Long story short [too late!], I got to make a butter pecan pie, and share it with others. Merry Christmas!

It's totally gluten-free, but beyond that, it's outrageously naughty. I dug up one of the eggiest custard pie recipes I could find, and made sure it would accommodate fatty dairy products, as well (yes! real whipping cream! and butter galore!). 

The crust is nuts – literally. If you're going to make butter pecan pie, make it pecans all the way down.  

You will need a few basic pieces of equipment: a jelly roll pan (cookie sheet with sides), a small-ish microwave-safe mixing bowl, a food processor (or a blender and a bit of patience and attention), a 9- or 10-inch pie pan, a stand mixer, a small (1 quart is a good size) saucepan, measuring cups and measuring spoons. If you use a smaller pie pan, you may also need a few greased custard cups and a water bath for them… this filling is abundant!

The nice thing about this pie is, you don't need to serve it with anything else, like ice cream, or whipped cream. But, if you feel as though you can't just serve a pie all by itself, it's perfectly acceptable to top it with fresh raspberries or some other fruit.
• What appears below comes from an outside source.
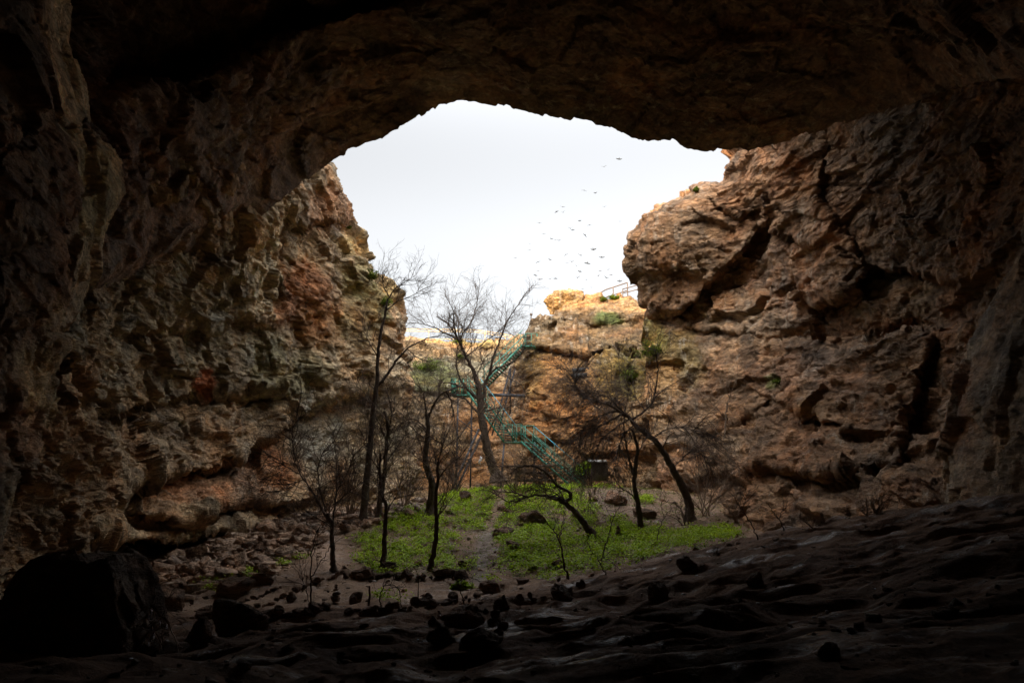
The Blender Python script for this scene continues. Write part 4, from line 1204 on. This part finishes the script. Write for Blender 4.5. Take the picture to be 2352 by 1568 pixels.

Excess is nice, once in a great while. Nevertheless, the pie, on its own, is all one really requires in order to thoroughly misbehave.

But then, I feel that way about all pie.

I am, after all, my father's daughter.

Butter Pecan Custard Pie

Crust Ingredients: 

2 heaping cups pecan halves, divided
3 Tablespoons unsalted butter, divided
1 teaspoon sweetener (optional)

Crust Directions: 
Preheat oven to 375º F

In a medium microwave-safe bowl or a medium-small saucepan, melt 2 Tablespoons butter. Stir the pecans into the butter, coating them completely. 

Spread pecans out to a single layer's depth in the jelly roll pan. Place on middle rack of oven for about 8-10 minutes, until you begin to smell the butter browning. Remove from oven, allow to cool in the pan. When it is cool to the touch, place the entire sheet into freezer, allow to chill for at least an hour.

Before removing nuts from freezer, melt the remaining tablespoon of butter. 

Place 1 2/3 cups of those toasted pecans and (optional) sweetener in food processor and chop coarsely. Continue to chop, pouring in melted butter, chopping until it has the texture of coarse meal (you're not making nut butter, just a crust).

Remove from food processor bowl and press evenly into pie pan. Refrigerate until the custard filling is ready. 
Custard Filling Ingredients:

1 1/2 cups whole milk
1 cup whipping cream
4 Tablespoons (1/2 stick) unsalted butter
5 large eggs, at room temperature
1 cup granulated sugar
1 teaspoon real vanilla extract

Custard Filling Directions:
Preheat oven to 400º F.

In a small saucepan, heat milk and cream to scald (hot enough to form tiny bubbles around the edge of the pan, but not to boil). Remove from heat, put butter in to melt.

In the bowl of a stand mixer, beat eggs well, one at a time. Gradually add in the sugar until it is well-mixed. Pour in milk/butter mixture and mix well. Then add in the vanilla. 

Place the crust-filled pie pan in a clean jelly-roll pan or, if you have it, a pie ring (one of those metal dinguses designed to catch overflow but not block heat from reaching the bottom of the pie), on the middle rack of the oven. Pour the custard filling into the crust until it is mostly filled, then scatter the remaining 1/3 cup of buttered pecans over the top of the custard before sliding the whole thing into the oven.

If you have extra filling, pour into custard cups in a water bath (a pan in which the cups sit with hot water at least halfway up the sides), and place alongside the pie. (You may wish to add a few of the reserved pecans to the custard cups, as well, but if you opt against it, you will have a nice, simple custard alongside the pie.)

Bake at 400º F for 10 minutes, then lower the oven temperature to 300º F and continue to bake for another 30 minutes. If you are also baking cups of custard, check them after 15 minutes by inserting a thin knife into the center of one. If the knife comes out clean, the custard is cooked, even though it may look jiggly. This same practice should be applied to checking the pie at the end of its 30 minutes. 

Remove from oven, cool on rack. Serve at room temperature, or refrigerate overnight and serve chilled.


The last slice. Woe is me, for what will tomorrow bring?